As you may know, my spring writing class moved online a while back. Night before last was our 6 or 7th meeting and I asked the group for a candid assesment of the online format. All of them agreed it was better than not having the class at all and all of them indicated that they would not be opposed to taking another online class with Great Smokies Writing Program. Some even said they preferred the online format -- no commute, wear whatever, have a glass of wine with class...

I agree. I've been pleasantly surprised at how personal the format can be-- see and hear the speaker, meanwhile others can insert comments in the captions at the bottom of the screen. And the normal commute for me is about an hour each way so it's nice not to have to do that. Plus the bedroom slippers.


I told the director of the program all this and he was pleased. The summer classes will all be online but no real decision has been made for fall. I suggested that there might be some who'd be happy for the online alternative, even if the university was offering in person classes. He asked if I'd like to lead another online critique workshop. Of course I would.

So we're going to give it a go. It will begin in September and meet one night a week-- probably Tuesday or Thursday -- from 6 to 8:30 E.S.T. Over the years, a lot of my online friends have said they'd like to take one of my classes--if only they didn't live so far away. Well, this is your opportunity . . .

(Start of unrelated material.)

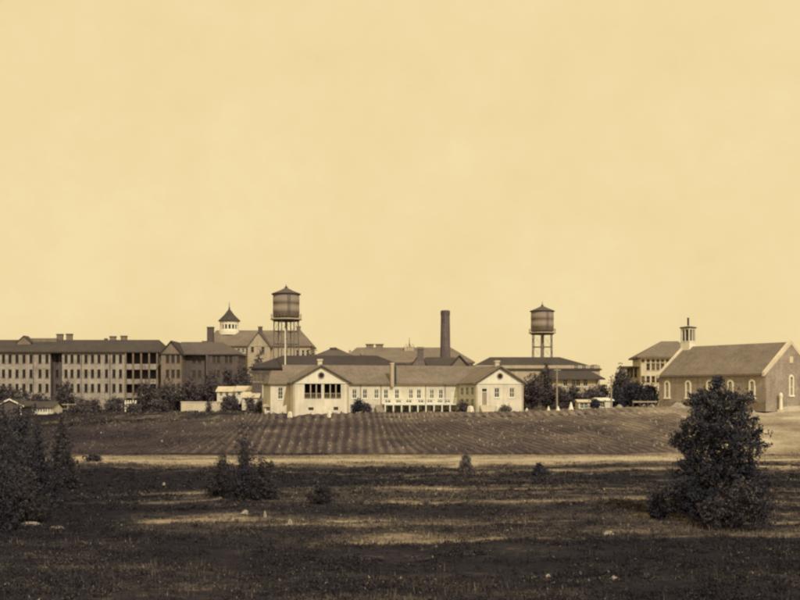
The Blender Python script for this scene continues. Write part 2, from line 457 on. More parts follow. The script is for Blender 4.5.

Tentative class description:

Workshoppers at Home: Online Creative Prose Workshop - 15 weeks

Here’s your chance to have up to sixty pages of your creative prose – novel excerpts, short stories, essays, memoir – carefully line edited by the instructor and thoughtfully assessed by a group of your fellow writers, concentrating on what is working and what needs attention. And all in the comfort of your home! We will meet online though Google Hangouts, a venue that allows you to see and hear your fellow classmates with the option of captions as well.

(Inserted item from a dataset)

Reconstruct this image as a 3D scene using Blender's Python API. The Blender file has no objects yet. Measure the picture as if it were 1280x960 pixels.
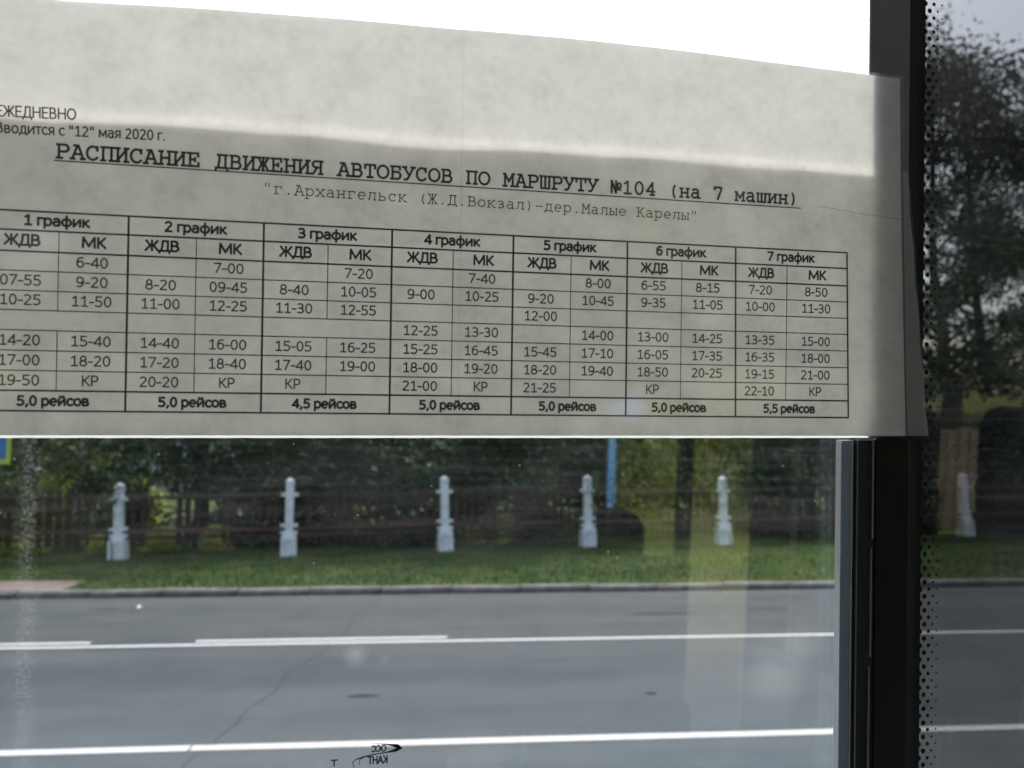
import bpy, bmesh, math, random
import numpy as np
from mathutils import Vector, Matrix
R = math.radians
S = bpy.context.scene
COL = S.collection

# ---------------------------------------------------------------- camera
PSI = R(10.8); TH = math.atan(.078)
fwd = Vector((math.sin(PSI)*math.cos(TH), math.cos(PSI)*math.cos(TH), math.sin(TH)))
right = Vector((math.cos(PSI), -math.sin(PSI), 0)); up = right.cross(fwd)
rl = R(.05)
rt = right*math.cos(rl)+up*math.sin(rl); upv = up*math.cos(rl)-right*math.sin(rl)
cam = bpy.data.objects.new('camera', bpy.data.cameras.new('camera'))
COL.objects.link(cam)
CAM = Vector((0, 0, 2.1))
m = Matrix((rt, upv, -fwd)).transposed().to_4x4(); m.translation = CAM
cam.matrix_world = m
cam.data.sensor_width = 36; cam.data.lens = 28.125
cam.data.clip_start = .02; cam.data.clip_end = 2000
cam.data.dof.use_dof = True; cam.data.dof.focus_distance = .40; cam.data.dof.aperture_fstop = 13
S.camera = cam

# ---------------------------------------------------------------- sky and sun
SUN_EL, SUN_AZ = 58, 8
w = bpy.data.worlds.new('World'); S.world = w; w.use_nodes = True
nt = w.node_tree; nt.nodes.clear()
sky = nt.nodes.new('ShaderNodeTexSky'); sky.sky_type = 'NISHITA'; sky.sun_disc = False
sky.sun_elevation = R(SUN_EL); sky.sun_rotation = R(SUN_AZ); sky.dust_density = 6; sky.air_density = 1.2; sky.ozone_density = 1.5
hs = nt.nodes.new('ShaderNodeHueSaturation'); hs.inputs['Saturation'].default_value = .82
bg = nt.nodes.new('ShaderNodeBackground'); bg.inputs['Strength'].default_value = .15
out = nt.nodes.new('ShaderNodeOutputWorld')
nt.links.new(sky.outputs[0], hs.inputs['Color']); nt.links.new(hs.outputs[0], bg.inputs[0]); nt.links.new(bg.outputs[0], out.inputs[0])
sun = bpy.data.objects.new('sun', bpy.data.lights.new('sun', 'SUN')); COL.objects.link(sun)
sun.data.energy = 2.0; sun.data.angle = R(8); sun.data.color = (1, .96, .89)
sd = Vector((math.sin(R(SUN_AZ))*math.cos(R(SUN_EL)), math.cos(R(SUN_AZ))*math.cos(R(SUN_EL)), math.sin(R(SUN_EL))))
sun.rotation_euler = sd.to_track_quat('Z', 'Y').to_euler(); sun.location = sd*60
S.view_settings.view_transform = 'Standard'; S.view_settings.look = 'None'
S.view_settings.gamma = 1; S.view_settings.exposure = 1.3
S.cycles.transparent_max_bounces = 24; S.cycles.max_bounces = 8
S.cycles.caustics_reflective = False; S.cycles.caustics_refractive = False

# ---------------------------------------------------------------- helpers
def nodes(name):
    m = bpy.data.materials.new(name); m.use_nodes = True; t = m.node_tree; t.nodes.clear()
    o = t.nodes.new('ShaderNodeOutputMaterial')
    return m, t, o
def N(t, kind, **kw):
    n = t.nodes.new(kind)
    for k, v in kw.items():
        if k.startswith('i_'): n.inputs[k[2:]].default_value = v
        elif k.startswith('n_'): n.inputs[int(k[2:])].default_value = v
        else: setattr(n, k, v)
    return n
def ramp(t, fac, stops):
    n = t.nodes.new('ShaderNodeValToRGB'); e = n.color_ramp.elements
    while len(e) < len(stops): e.new(.5)
    for k, (p, c) in enumerate(stops):
        e[k].position = p; e[k].color = (*c, 1) if len(c) == 3 else c
    t.links.new(fac, n.inputs[0]); return n.outputs[0]
def surf(name, cols, scale=4, detail=6, rough=.8, bump=0, bscale=40, coord='Object', spec=.3, metal=0, stretch=None, dist=0):
    """noise-varied surface: cols = list of colours along a ramp"""
    m, t, o = nodes(name)
    tc = t.nodes.new('ShaderNodeTexCoord'); src = tc.outputs[coord]
    if stretch:
        mp = N(t, 'ShaderNodeMapping'); mp.inputs['Scale'].default_value = stretch
        t.links.new(src, mp.inputs[0]); src = mp.outputs[0]
    no = N(t, 'ShaderNodeTexNoise', i_Scale=scale, i_Detail=detail, i_Roughness=.62, i_Distortion=dist); t.links.new(src, no.inputs['Vector'])
    n = len(cols)
    c = ramp(t, no.outputs[0], [(.28+.44*k/max(1, n-1), cols[k]) for k in range(n)])
    b = N(t, 'ShaderNodeBsdfPrincipled', i_Roughness=rough, i_Metallic=metal); b.inputs['Specular IOR Level'].default_value = spec
    t.links.new(c, b.inputs['Base Color'])
    if bump:
        n2 = N(t, 'ShaderNodeTexNoise', i_Scale=bscale, i_Detail=4); t.links.new(src, n2.inputs['Vector'])
        bp = N(t, 'ShaderNodeBump', i_Strength=bump, i_Distance=.02); t.links.new(n2.outputs[0], bp.inputs['Height']); t.links.new(bp.outputs[0], b.inputs['Normal'])
    t.links.new(b.outputs[0], o.inputs[0]); return m

class MB:
    def __init__(s): s.v = []; s.f = []
    def add(s, vs, fs):
        n = len(s.v); s.v += [tuple(v) for v in vs]; s.f += [tuple(i+n for i in f) for f in fs]; return s
    def box(s, x0, x1, y0, y1, z0, z1, M=None):
        vs = [Vector((x, y, z)) for z in (z0, z1) for x, y in ((x0, y0), (x1, y0), (x1, y1), (x0, y1))]
        if M: vs = [M @ v for v in vs]
        return s.add(vs, [(3, 2, 1, 0), (4, 5, 6, 7), (0, 1, 5, 4), (1, 2, 6, 5), (2, 3, 7, 6), (3, 0, 4, 7)])
    def tube(s, pts, rad, n=8, caps=True):
        rad = rad if isinstance(rad, (list, tuple)) else [rad]*len(pts)
        pts = [Vector(p) for p in pts]; vs = []; fs = []
        for i, p in enumerate(pts):
            d = (pts[min(i+1, len(pts)-1)]-pts[max(i-1, 0)]).normalized()
            a = d.orthogonal().normalized() if i == 0 else (a - d*a.dot(d)).normalized()
            b = d.cross(a)
            for k in range(n):
                q = 2*math.pi*k/n; vs.append(p+(a*math.cos(q)+b*math.sin(q))*rad[i])
        for i in range(len(pts)-1):
            for k in range(n):
                k2 = (k+1) % n; fs.append((i*n+k, i*n+k2, (i+1)*n+k2, (i+1)*n+k))
        if caps: fs += [tuple(reversed(range(n))), tuple((len(pts)-1)*n+k for k in range(n))]
        return s.add(vs, fs)
    def mesh(s, name, mat, smooth=False):
        me = bpy.data.meshes.new(name); me.from_pydata(s.v, [], s.f); me.update()
        if mat: me.materials.append(mat)
        if smooth: me.polygons.foreach_set('use_smooth', [True]*len(me.polygons))
        return me
    def build(s, name, mat, parent=None, smooth=False, bevel=0):
        o = bpy.data.objects.new(name, s.mesh(name, mat, smooth)); COL.objects.link(o); o.parent = parent
        if bevel:
            b = o.modifiers.new('bevel', 'BEVEL'); b.width = bevel; b.segments = 2; b.limit_method = 'ANGLE'
        return o
def inst(me, name, parent, M=None):
    o = bpy.data.objects.new(name, me); COL.objects.link(o); o.parent = parent
    if M is not None: o.matrix_local = M
    return o
def tag(o, label=None, cat=None, group=None, kind=None):
    if label: o['label'] = label
    if cat: o['category'] = cat
    if group: o['group'] = group
    if kind: o['kind'] = kind
    return o
def thing(name, label, cat, loc=(0, 0, 0), rz=0, group=None):
    o = bpy.data.objects.new(name, None); COL.objects.link(o); o.location = loc; o.rotation_euler = (0, 0, rz)
    o.empty_display_size = .2
    return tag(o, label, cat, group)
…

This fifteen-session workshop is aimed at writers with work (novel, short stories, memoir, or other creative prose) in progress, almost completed, or completed but in need of a final polishing. Each student will submit up to sixty pages (twenty at the beginning of the course, twenty during weeks 6-10, and the final twenty during weeks 11-15) for discussion and critique by the class and close editing with written comments by the instructor. We will focus on the effective use of key techniques such as creating an intriguing opening line and a compelling first chapter, creating a likable and/or engaging protagonist, weaving in back story in small, manageable doses, setting up a dilemma that begs to be resolved, making the most of action scenes -- in general, producing a page-turner. We will attempt to weed out the mistakes that mark the amateur writer and turn each student into a discerning editor of their own work.  The goal will be to polish those pages till they are ready to catch the attention of an agent, an editor, a publisher and make them ask for more. The reference text will be the highly acclaimed Don't Sabotage Your Submission by career manuscript editor Chris Roerden (Bella Rosa books --ISBN 978-1-933523-31-6.

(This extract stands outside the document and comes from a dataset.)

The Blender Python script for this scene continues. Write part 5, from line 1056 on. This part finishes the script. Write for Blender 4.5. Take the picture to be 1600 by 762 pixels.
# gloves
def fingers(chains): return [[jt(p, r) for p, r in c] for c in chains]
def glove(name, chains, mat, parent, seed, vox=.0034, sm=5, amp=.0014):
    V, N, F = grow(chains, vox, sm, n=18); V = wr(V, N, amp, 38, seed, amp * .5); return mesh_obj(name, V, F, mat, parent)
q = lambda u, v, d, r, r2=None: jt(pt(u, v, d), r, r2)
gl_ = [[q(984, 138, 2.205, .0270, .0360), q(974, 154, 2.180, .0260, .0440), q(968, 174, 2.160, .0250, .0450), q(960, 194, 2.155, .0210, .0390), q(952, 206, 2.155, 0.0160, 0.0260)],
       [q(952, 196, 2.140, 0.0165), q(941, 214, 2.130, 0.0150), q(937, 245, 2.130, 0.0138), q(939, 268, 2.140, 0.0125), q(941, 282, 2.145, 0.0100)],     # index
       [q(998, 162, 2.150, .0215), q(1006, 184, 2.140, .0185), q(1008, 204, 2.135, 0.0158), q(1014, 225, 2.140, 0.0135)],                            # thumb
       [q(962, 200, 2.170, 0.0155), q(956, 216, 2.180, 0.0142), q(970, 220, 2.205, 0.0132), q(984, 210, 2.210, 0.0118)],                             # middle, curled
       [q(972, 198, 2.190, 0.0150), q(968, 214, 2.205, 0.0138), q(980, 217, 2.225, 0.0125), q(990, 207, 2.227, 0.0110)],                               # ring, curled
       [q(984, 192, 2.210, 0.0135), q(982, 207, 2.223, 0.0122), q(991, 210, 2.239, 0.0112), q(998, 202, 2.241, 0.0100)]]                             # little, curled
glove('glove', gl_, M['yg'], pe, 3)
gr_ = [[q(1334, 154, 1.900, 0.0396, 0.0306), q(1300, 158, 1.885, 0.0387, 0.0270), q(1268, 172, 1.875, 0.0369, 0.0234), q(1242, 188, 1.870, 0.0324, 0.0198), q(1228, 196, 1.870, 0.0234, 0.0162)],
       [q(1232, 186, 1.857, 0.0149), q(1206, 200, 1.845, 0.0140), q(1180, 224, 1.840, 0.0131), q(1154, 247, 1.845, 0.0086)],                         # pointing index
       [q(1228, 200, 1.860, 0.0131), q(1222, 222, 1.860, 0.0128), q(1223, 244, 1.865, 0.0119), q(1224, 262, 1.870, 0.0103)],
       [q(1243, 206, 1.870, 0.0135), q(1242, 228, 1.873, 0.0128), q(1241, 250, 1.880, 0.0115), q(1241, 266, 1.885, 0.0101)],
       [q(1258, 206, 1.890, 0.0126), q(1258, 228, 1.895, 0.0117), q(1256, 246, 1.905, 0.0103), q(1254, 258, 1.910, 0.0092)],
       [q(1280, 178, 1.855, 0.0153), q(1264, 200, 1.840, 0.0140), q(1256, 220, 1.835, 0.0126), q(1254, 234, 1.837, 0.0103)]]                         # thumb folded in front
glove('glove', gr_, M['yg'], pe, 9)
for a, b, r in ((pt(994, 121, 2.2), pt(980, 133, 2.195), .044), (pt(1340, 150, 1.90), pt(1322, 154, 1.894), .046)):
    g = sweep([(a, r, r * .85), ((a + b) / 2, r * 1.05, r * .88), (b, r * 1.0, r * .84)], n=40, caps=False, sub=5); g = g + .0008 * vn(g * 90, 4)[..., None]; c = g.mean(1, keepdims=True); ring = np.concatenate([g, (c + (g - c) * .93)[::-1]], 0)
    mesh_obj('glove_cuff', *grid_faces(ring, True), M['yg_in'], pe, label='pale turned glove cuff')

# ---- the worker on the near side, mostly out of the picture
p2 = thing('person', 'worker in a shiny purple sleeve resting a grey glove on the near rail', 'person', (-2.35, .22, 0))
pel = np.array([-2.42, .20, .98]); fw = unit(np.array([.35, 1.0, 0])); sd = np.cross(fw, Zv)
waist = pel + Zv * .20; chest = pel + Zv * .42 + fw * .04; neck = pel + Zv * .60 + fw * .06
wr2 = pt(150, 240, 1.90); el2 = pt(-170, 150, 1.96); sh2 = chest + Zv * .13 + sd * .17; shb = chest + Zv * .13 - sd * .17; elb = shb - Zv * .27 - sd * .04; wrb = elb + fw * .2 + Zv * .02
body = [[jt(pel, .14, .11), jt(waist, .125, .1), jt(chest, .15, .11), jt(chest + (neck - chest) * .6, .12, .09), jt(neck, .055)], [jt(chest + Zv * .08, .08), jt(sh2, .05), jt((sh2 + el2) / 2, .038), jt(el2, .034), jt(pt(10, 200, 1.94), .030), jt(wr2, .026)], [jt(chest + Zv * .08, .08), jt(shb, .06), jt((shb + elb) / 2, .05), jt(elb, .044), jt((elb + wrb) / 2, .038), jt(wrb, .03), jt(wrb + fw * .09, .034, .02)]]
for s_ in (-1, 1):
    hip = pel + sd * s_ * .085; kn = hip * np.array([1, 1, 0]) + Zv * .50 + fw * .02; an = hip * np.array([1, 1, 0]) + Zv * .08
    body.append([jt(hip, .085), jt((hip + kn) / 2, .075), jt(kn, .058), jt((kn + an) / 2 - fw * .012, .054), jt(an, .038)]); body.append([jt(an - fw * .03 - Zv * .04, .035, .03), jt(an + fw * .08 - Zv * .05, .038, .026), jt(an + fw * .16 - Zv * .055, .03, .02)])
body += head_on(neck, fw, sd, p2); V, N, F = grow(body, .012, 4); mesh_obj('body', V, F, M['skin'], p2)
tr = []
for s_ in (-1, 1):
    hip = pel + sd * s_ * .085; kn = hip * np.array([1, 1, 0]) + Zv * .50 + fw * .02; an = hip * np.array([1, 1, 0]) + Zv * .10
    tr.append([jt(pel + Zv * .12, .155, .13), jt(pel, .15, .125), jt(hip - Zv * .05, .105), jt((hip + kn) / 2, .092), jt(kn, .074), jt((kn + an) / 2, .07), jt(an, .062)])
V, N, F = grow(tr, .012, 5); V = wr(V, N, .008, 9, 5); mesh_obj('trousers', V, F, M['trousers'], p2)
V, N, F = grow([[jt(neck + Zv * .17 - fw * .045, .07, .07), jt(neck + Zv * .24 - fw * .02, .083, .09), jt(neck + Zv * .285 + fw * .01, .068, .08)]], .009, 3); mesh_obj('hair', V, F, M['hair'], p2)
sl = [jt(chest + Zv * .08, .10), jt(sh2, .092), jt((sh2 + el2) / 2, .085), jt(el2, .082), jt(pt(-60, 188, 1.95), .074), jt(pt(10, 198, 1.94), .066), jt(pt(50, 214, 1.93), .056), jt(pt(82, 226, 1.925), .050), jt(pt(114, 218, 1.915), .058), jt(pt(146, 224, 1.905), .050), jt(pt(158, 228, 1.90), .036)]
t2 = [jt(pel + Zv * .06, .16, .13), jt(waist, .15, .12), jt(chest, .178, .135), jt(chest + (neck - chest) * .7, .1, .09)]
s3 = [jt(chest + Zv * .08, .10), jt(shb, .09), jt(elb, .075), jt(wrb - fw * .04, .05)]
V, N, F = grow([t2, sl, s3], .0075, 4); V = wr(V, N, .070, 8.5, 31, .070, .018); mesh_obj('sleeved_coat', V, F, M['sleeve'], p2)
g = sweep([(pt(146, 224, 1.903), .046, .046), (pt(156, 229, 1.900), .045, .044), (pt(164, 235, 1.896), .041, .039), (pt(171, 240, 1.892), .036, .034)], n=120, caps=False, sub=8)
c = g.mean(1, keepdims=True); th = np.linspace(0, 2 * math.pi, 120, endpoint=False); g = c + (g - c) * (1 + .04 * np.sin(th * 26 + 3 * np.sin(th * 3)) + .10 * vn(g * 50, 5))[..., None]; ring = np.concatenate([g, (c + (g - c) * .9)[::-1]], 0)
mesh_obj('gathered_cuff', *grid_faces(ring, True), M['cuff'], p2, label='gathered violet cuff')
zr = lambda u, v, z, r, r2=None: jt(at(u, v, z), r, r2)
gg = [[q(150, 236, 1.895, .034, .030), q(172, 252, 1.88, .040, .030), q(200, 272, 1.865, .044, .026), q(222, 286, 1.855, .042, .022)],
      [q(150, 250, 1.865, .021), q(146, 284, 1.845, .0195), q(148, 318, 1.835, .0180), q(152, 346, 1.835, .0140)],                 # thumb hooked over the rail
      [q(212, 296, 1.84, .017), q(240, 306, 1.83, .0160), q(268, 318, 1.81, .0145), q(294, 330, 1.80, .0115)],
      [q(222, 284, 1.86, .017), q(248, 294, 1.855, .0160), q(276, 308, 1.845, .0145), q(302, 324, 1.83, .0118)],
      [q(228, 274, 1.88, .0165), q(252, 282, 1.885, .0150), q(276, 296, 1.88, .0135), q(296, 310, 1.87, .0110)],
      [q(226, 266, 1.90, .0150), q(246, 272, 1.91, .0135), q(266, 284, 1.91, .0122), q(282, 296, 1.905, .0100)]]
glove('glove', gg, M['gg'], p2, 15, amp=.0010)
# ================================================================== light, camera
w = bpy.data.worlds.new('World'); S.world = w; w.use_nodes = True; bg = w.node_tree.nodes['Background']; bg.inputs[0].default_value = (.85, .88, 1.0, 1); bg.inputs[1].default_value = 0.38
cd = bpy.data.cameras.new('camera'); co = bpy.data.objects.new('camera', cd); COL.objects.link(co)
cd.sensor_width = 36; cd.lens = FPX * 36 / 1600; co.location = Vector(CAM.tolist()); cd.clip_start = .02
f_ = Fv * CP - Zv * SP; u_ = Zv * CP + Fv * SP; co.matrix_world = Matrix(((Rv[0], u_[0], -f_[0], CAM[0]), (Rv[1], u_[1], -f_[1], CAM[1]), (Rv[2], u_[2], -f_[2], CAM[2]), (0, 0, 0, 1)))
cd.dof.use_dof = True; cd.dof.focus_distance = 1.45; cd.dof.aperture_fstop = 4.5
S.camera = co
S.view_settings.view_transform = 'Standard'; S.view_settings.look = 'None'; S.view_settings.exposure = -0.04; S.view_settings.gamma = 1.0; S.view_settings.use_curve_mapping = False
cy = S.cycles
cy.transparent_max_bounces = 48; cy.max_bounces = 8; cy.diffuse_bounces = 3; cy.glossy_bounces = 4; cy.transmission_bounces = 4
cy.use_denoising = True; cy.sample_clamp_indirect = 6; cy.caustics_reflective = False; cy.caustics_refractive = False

The classes are through University of NC-Asheville. They are for credit and tuition is charged. You can find more info HERE




Friday, April 24, 2020

Cream of Spring Soup


I picked nettles on Tuesday, tamed them with boiling water, and saved them--and the drained off water which I call nettle tea and enjoy hot. 

Then yesterday I picked a few ramp leaves from my little patch and made a soup -- nettle greens and chicken broth and a leftover baked potato whirred in the food processor, diced onions and garlic sauteed in butter, then flour added to make a roux, and more chicken broth  to make a cream sauce. 

Combined with the processed nettles, thinly sliced ramp leaves, some cream, and salt and pepper to taste, it made a lovely soup.


Thursday, April 23, 2020

Fleeting Spring


The first iris unfurled on Tuesday, reminding me how quickly Spring moves.


Trees that were bare a few weeks ago have leafed out in Spring gold and green.


The iris buds are a promise--these old-timey bearded iris are the first, the fancy hybrids will follow. And soon the wild dwarf iris will show themselves, and the yellow flags and B iris down at the pond, and eventually, the elegant Japanese iris.


Below the house, the azaleas are blooming -- even some that skipped last year, due to deer damage. The plague that killed so many deer last summer meant less damage to foliage last winter. And farther down the hill, the redbuds blooms are being replaced by new leaves.


The rhododendrons are beginning their show.


April may be the cruellest month, but it sure is beautiful here. And it's hard not to feel hopeful, witnessing the eternal return.